Pengaruh industri politik menjadikan
niat berlapis, atau disesuaikan dengan kebutuhan. Niat politik ditentukan kalkulasi
nikmat duniawi dan lebih nyata serta rinci ketimbang niat karena Allah.
Pendapat umat Islam terjun ke parpol sambil dakwah, tidak ada salahnya. Organisasi
kemasyarakatan Islam yang bersinggungan dengan politik, dengan sadar
mencampuradukan yang haq dengan yang batil. Dukungan formal terhadap capres
tertentu, malah membuktikan adanya agenda transaksional terselubung.
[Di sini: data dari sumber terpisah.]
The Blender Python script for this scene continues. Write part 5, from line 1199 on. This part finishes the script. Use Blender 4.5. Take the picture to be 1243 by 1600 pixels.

Sukses secara politis tidak ada tolok
ukur baku. Menyandang jabatan sebagai wakil rakyat, menduduki kursi kepala
daerah apalagi kepala negara, seolah bukan buah perjuangan, masih ada target
dan sasaran berikut. Menjadi penguni lembaga pemasyarakatan bukan sebagai
pengorbanan, tetapi lebih merasa dikorbankan.
Setelah
ketahuan “siapa melawan siapa”, sampai pilpres 2019, mau tak mau rakyat harus
pandai-pandai menempatkan diri dan membawakan diri [HaeN].